SQL developers LOVE to make backups at the application level that they can touch/see/understand. They do not trust your magical Veeam/VDP-A. Combined with NTFS being a relatively thin unfriendly file system (always writing to new LBA’s when possible) this means that even if a database isn’t growing much, if backups get placed on the same volume any attempt at being thin even on the back end array is going to require extra effort to reclaim. They also do not understand the concept of a shared failure domain, or data locality. If left to their own devices put the backups on the same RAID group of expensive 15K or flash drives, and go so far as to put it on the same volume/VMDK even if possible. Outside of the obvious problems for performance, risk, cost, and management overhead, this also means that your Changed Block Tracking and backup software is going to be baking up (or having to at least scan) all of these full backups every day.

The Solution:

Give up on arguing with them that your managed backups are good enough. Let them have their cake, but at least pick where the cake comes from and goes.

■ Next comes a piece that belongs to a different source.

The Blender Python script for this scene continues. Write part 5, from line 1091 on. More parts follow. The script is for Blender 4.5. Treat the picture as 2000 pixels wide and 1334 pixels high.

Create a VMDK on a separate array (in a small shop something as cheap as a SATA backed Synology can provide a really cheap NFS/iSCSI target for this). Exclude this drive from your backups (or adjust when it runs so it doesn’t impact your backup windows).
Careful explain to them that this new VMDK (name the volume backups) is where backups go.
Now accept that they will ignore this and keep doing what they have been doing.
In Windows turn on file screens and block the file extensions for SQL backup files.
Next turn on reporting alerts to email you anytime someone tries to write such a file, so you’ll be able to preemptively offer to help them setup the maintence jobs so they will work.